Нельзя достоверно сказать, какое участие принимала императрица в сем приключении; но известно то, что в сей самый день, когда сие случилось, государыня садилась за стол с отменною веселостью.
Вдруг является тот самый Орлов – растрепанный, в поте и пыли, в изорванном платье, с беспокойным лицом, исполненным ужаса и торопливости. Войдя в комнату, сверкающие и быстрые глаза его искали императрицу. Не говоря ни слова, она встала, пошла в кабинет, куда и он последовал; через несколько минут она позвала к себе графа Панина, который был уже наименован ее министром. Она известила его, что государь умер, и советовалась с ним, каким образом публиковать о его смерти народу. Панин советовал пропустить одну ночь и на другой утро объявить сию новость, как будто сие случилось ночью. Приняв сей совет, императрица возвратилась с тем же лицом и продолжала обедать с тою же веселостью.
Е.Р. Дашкова. Портрет работы Д.Г. Левицкого. 1780-е гг.
Наутро, когда узнали, что Петр III умер от геморроидальной колики, она показалась, орошенная слезами, и возвестила печаль своим указом.

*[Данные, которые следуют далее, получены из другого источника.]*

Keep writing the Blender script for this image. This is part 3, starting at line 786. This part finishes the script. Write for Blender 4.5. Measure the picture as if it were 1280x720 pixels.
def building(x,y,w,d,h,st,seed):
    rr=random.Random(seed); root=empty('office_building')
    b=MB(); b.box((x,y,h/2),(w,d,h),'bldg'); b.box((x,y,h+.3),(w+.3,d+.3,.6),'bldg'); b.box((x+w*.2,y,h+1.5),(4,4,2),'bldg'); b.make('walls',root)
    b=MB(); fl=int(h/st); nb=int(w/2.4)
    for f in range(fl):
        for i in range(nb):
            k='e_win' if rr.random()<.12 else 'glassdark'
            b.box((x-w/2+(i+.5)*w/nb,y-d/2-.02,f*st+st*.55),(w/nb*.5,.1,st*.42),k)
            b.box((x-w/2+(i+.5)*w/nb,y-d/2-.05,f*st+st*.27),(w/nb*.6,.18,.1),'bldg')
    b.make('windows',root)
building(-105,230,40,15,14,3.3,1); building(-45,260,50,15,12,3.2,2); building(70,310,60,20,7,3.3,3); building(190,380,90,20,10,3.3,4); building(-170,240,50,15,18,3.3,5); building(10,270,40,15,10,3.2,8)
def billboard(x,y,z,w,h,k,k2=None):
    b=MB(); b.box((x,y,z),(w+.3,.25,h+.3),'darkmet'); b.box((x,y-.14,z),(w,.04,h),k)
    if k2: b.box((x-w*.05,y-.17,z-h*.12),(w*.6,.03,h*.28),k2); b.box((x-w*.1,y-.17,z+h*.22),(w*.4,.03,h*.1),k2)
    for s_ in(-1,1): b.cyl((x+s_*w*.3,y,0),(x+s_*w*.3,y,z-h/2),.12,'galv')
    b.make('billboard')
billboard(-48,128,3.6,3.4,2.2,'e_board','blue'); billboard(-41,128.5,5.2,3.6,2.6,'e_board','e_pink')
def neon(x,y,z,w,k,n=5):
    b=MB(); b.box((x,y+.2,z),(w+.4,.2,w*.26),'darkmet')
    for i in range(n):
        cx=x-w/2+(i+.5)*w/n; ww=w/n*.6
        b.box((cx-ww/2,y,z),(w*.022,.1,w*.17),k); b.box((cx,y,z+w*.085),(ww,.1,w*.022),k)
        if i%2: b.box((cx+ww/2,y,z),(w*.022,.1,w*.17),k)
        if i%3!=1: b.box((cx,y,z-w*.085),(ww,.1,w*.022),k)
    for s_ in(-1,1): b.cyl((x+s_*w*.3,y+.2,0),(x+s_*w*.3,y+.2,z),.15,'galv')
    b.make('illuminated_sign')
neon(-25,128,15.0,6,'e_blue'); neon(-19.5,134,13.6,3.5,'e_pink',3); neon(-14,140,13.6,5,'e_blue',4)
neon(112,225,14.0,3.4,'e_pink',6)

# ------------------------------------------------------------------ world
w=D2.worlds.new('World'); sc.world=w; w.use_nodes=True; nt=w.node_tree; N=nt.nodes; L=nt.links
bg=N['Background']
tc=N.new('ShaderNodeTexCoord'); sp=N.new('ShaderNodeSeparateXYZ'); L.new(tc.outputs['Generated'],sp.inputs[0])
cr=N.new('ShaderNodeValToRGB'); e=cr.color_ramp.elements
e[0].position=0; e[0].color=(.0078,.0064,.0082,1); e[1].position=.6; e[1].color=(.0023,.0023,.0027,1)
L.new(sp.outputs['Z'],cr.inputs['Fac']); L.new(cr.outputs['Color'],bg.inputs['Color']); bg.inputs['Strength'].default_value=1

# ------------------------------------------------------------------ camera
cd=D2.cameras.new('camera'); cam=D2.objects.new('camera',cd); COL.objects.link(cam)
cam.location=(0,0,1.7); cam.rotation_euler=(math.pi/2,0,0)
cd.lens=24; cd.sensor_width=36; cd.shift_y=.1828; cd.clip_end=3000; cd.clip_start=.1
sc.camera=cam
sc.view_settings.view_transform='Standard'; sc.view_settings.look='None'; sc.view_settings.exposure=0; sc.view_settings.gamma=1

Тело покойного было привезено в Петербург и выставлено напоказ. Лицо черное, и шея уязвленная. Несмотря на сии ужасные знаки, чтобы усмирить возмущения, которые начинали обнаруживаться, и предупредить, чтобы самозванцы под его именем не потрясли бы некогда империю, его показывали три дня народу в простом наряде голштинского офицера.
Его солдаты, получив свободу, но без оружия, мешались в толпе народа и, смотря на своего государя, обнаруживали на лицах своих жалость, презрение, некоторый род стыда и позднего раскаяния.
Скоро их посадили на суда и отправили в свое отечество; но по роковому действию на них жестокой их судьбы буря потопила почти всех сих несчастных…»
Екатерина Романовна Дашкова, получив известие об убийстве Орловым ее крестного, была в таком огорчении и негодовании, что только на следующий день превозмогла себя и поехала во дворец.
Екатерину II она нашла грустной и растерянной…
– Как меня взволновала, даже ошеломила эта смерть! – сказала императрица.